**EXERCISE DETAILS**
Reproduce the data exactly.

**STORED DATA**

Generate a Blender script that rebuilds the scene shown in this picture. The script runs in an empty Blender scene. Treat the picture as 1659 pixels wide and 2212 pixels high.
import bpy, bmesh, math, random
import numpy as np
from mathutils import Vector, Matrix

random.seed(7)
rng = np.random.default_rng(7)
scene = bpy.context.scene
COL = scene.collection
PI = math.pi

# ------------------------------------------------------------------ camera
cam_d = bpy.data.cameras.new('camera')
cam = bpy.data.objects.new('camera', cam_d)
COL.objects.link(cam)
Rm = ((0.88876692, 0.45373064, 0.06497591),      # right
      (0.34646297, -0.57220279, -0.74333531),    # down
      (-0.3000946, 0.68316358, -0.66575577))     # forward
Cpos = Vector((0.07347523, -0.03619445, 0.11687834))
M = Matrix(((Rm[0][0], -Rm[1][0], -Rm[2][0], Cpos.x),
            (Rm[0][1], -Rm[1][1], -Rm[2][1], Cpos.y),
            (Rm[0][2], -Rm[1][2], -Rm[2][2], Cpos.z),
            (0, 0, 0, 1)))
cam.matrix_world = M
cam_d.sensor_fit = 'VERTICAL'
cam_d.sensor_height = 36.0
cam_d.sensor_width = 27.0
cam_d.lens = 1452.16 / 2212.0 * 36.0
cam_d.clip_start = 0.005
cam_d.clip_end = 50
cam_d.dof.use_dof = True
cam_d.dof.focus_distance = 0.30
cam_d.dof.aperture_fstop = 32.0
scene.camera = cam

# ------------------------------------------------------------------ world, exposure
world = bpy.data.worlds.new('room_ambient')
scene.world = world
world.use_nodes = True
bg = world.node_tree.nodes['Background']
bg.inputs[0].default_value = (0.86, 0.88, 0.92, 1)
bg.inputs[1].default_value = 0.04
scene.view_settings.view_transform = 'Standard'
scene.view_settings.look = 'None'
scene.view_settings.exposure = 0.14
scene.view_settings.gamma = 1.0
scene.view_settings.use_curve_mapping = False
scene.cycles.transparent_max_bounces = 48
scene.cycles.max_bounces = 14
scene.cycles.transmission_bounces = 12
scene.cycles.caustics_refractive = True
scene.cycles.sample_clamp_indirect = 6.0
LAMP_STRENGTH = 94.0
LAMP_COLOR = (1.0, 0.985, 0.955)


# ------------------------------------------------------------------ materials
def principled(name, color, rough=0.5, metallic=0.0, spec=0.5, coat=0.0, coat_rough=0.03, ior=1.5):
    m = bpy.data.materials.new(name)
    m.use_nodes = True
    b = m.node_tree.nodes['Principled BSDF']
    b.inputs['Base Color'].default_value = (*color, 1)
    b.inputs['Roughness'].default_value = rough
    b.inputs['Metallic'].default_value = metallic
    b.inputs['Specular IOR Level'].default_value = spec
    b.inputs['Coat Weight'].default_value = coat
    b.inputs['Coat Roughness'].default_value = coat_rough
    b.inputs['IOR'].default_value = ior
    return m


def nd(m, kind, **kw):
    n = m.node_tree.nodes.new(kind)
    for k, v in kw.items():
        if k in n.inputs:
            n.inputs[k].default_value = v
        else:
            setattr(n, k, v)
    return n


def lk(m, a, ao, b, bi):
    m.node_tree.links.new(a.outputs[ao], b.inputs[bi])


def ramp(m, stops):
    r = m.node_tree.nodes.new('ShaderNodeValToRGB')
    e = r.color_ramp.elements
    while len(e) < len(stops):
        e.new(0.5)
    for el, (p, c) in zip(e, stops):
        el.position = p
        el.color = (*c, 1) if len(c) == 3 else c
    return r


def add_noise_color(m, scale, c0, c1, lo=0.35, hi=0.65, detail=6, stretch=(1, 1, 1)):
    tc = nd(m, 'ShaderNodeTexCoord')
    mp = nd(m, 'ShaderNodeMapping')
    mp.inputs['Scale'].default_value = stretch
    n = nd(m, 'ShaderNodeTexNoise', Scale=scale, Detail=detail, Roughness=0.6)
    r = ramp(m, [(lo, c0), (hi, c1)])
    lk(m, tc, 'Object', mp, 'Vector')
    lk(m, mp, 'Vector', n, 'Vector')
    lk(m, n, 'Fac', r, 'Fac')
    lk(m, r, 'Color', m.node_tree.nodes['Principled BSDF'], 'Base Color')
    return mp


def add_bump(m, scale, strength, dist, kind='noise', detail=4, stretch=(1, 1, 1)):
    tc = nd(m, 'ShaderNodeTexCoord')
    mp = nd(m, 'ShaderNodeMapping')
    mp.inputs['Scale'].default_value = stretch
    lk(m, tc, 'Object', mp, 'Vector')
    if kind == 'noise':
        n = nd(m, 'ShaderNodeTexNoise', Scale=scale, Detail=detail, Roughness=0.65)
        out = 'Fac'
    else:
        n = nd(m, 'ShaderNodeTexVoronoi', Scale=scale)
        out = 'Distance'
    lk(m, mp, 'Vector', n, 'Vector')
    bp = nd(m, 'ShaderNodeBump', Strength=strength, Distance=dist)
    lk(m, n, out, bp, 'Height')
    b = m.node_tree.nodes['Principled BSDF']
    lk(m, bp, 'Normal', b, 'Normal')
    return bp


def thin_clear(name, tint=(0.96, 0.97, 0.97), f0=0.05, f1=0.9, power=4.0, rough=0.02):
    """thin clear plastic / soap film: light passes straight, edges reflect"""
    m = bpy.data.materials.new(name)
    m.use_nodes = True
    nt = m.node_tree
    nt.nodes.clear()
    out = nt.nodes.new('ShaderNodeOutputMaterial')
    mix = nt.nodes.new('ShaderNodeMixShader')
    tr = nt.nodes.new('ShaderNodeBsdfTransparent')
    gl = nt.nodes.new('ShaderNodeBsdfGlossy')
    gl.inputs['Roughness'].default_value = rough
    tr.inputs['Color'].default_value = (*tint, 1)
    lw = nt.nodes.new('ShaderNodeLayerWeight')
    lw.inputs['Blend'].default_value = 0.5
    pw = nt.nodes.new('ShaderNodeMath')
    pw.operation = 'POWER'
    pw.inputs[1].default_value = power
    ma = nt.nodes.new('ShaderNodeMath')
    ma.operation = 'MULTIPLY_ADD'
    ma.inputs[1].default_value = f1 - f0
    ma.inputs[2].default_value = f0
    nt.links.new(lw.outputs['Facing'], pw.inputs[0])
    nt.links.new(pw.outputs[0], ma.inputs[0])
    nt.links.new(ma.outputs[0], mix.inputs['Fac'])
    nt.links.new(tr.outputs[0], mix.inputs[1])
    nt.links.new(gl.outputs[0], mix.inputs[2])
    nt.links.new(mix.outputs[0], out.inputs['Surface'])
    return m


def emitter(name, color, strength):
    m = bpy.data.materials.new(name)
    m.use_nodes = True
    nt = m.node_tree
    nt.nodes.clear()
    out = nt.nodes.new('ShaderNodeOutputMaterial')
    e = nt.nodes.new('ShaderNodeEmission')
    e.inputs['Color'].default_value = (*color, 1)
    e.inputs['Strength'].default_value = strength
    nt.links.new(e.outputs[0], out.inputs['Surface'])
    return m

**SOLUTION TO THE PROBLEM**
Generate a Blender script that rebuilds the scene shown in this picture. The script runs in an empty Blender scene. Treat the picture as 1659 pixels wide and 2212 pixels high.
import bpy, bmesh, math, random
import numpy as np
from mathutils import Vector, Matrix

random.seed(7)
rng = np.random.default_rng(7)
scene = bpy.context.scene
COL = scene.collection
PI = math.pi

# ------------------------------------------------------------------ camera
cam_d = bpy.data.cameras.new('camera')
cam = bpy.data.objects.new('camera', cam_d)
COL.objects.link(cam)
Rm = ((0.88876692, 0.45373064, 0.06497591),      # right
      (0.34646297, -0.57220279, -0.74333531),    # down
      (-0.3000946, 0.68316358, -0.66575577))     # forward
Cpos = Vector((0.07347523, -0.03619445, 0.11687834))
M = Matrix(((Rm[0][0], -Rm[1][0], -Rm[2][0], Cpos.x),
            (Rm[0][1], -Rm[1][1], -Rm[2][1], Cpos.y),
            (Rm[0][2], -Rm[1][2], -Rm[2][2], Cpos.z),
            (0, 0, 0, 1)))
cam.matrix_world = M
cam_d.sensor_fit = 'VERTICAL'
cam_d.sensor_height = 36.0
cam_d.sensor_width = 27.0
cam_d.lens = 1452.16 / 2212.0 * 36.0
cam_d.clip_start = 0.005
cam_d.clip_end = 50
cam_d.dof.use_dof = True
cam_d.dof.focus_distance = 0.30
cam_d.dof.aperture_fstop = 32.0
scene.camera = cam

# ------------------------------------------------------------------ world, exposure
world = bpy.data.worlds.new('room_ambient')
scene.world = world
world.use_nodes = True
bg = world.node_tree.nodes['Background']
bg.inputs[0].default_value = (0.86, 0.88, 0.92, 1)
bg.inputs[1].default_value = 0.04
scene.view_settings.view_transform = 'Standard'
scene.view_settings.look = 'None'
scene.view_settings.exposure = 0.14
scene.view_settings.gamma = 1.0
scene.view_settings.use_curve_mapping = False
scene.cycles.transparent_max_bounces = 48
scene.cycles.max_bounces = 14
scene.cycles.transmission_bounces = 12
scene.cycles.caustics_refractive = True
scene.cycles.sample_clamp_indirect = 6.0
LAMP_STRENGTH = 94.0
LAMP_COLOR = (1.0, 0.985, 0.955)


# ------------------------------------------------------------------ materials
def principled(name, color, rough=0.5, metallic=0.0, spec=0.5, coat=0.0, coat_rough=0.03, ior=1.5):
    m = bpy.data.materials.new(name)
    m.use_nodes = True
    b = m.node_tree.nodes['Principled BSDF']
    b.inputs['Base Color'].default_value = (*color, 1)
    b.inputs['Roughness'].default_value = rough
    b.inputs['Metallic'].default_value = metallic
    b.inputs['Specular IOR Level'].default_value = spec
    b.inputs['Coat Weight'].default_value = coat
    b.inputs['Coat Roughness'].default_value = coat_rough
    b.inputs['IOR'].default_value = ior
    return m


def nd(m, kind, **kw):
    n = m.node_tree.nodes.new(kind)
    for k, v in kw.items():
        if k in n.inputs:
            n.inputs[k].default_value = v
        else:
            setattr(n, k, v)
    return n


def lk(m, a, ao, b, bi):
    m.node_tree.links.new(a.outputs[ao], b.inputs[bi])


def ramp(m, stops):
    r = m.node_tree.nodes.new('ShaderNodeValToRGB')
    e = r.color_ramp.elements
    while len(e) < len(stops):
        e.new(0.5)
    for el, (p, c) in zip(e, stops):
        el.position = p
        el.color = (*c, 1) if len(c) == 3 else c
    return r


def add_noise_color(m, scale, c0, c1, lo=0.35, hi=0.65, detail=6, stretch=(1, 1, 1)):
    tc = nd(m, 'ShaderNodeTexCoord')
    mp = nd(m, 'ShaderNodeMapping')
    mp.inputs['Scale'].default_value = stretch
    n = nd(m, 'ShaderNodeTexNoise', Scale=scale, Detail=detail, Roughness=0.6)
    r = ramp(m, [(lo, c0), (hi, c1)])
    lk(m, tc, 'Object', mp, 'Vector')
    lk(m, mp, 'Vector', n, 'Vector')
    lk(m, n, 'Fac', r, 'Fac')
    lk(m, r, 'Color', m.node_tree.nodes['Principled BSDF'], 'Base Color')
    return mp


def add_bump(m, scale, strength, dist, kind='noise', detail=4, stretch=(1, 1, 1)):
    tc = nd(m, 'ShaderNodeTexCoord')
    mp = nd(m, 'ShaderNodeMapping')
    mp.inputs['Scale'].default_value = stretch
    lk(m, tc, 'Object', mp, 'Vector')
    if kind == 'noise':
        n = nd(m, 'ShaderNodeTexNoise', Scale=scale, Detail=detail, Roughness=0.65)
        out = 'Fac'
    else:
        n = nd(m, 'ShaderNodeTexVoronoi', Scale=scale)
        out = 'Distance'
    lk(m, mp, 'Vector', n, 'Vector')
    bp = nd(m, 'ShaderNodeBump', Strength=strength, Distance=dist)
    lk(m, n, out, bp, 'Height')
    b = m.node_tree.nodes['Principled BSDF']
    lk(m, bp, 'Normal', b, 'Normal')
    return bp


def thin_clear(name, tint=(0.96, 0.97, 0.97), f0=0.05, f1=0.9, power=4.0, rough=0.02):
    """thin clear plastic / soap film: light passes straight, edges reflect"""
    m = bpy.data.materials.new(name)
    m.use_nodes = True
    nt = m.node_tree
    nt.nodes.clear()
    out = nt.nodes.new('ShaderNodeOutputMaterial')
    mix = nt.nodes.new('ShaderNodeMixShader')
    tr = nt.nodes.new('ShaderNodeBsdfTransparent')
    gl = nt.nodes.new('ShaderNodeBsdfGlossy')
    gl.inputs['Roughness'].default_value = rough
    tr.inputs['Color'].default_value = (*tint, 1)
    lw = nt.nodes.new('ShaderNodeLayerWeight')
    lw.inputs['Blend'].default_value = 0.5
    pw = nt.nodes.new('ShaderNodeMath')
    pw.operation = 'POWER'
    pw.inputs[1].default_value = power
    ma = nt.nodes.new('ShaderNodeMath')
    ma.operation = 'MULTIPLY_ADD'
    ma.inputs[1].default_value = f1 - f0
    ma.inputs[2].default_value = f0
    nt.links.new(lw.outputs['Facing'], pw.inputs[0])
    nt.links.new(pw.outputs[0], ma.inputs[0])
    nt.links.new(ma.outputs[0], mix.inputs['Fac'])
    nt.links.new(tr.outputs[0], mix.inputs[1])
    nt.links.new(gl.outputs[0], mix.inputs[2])
    nt.links.new(mix.outputs[0], out.inputs['Surface'])
    return m


def emitter(name, color, strength):
    m = bpy.data.materials.new(name)
    m.use_nodes = True
    nt = m.node_tree
    nt.nodes.clear()
    out = nt.nodes.new('ShaderNodeOutputMaterial')
    e = nt.nodes.new('ShaderNodeEmission')
    e.inputs['Color'].default_value = (*color, 1)
    e.inputs['Strength'].default_value = strength
    nt.links.new(e.outputs[0], out.inputs['Surface'])
    return m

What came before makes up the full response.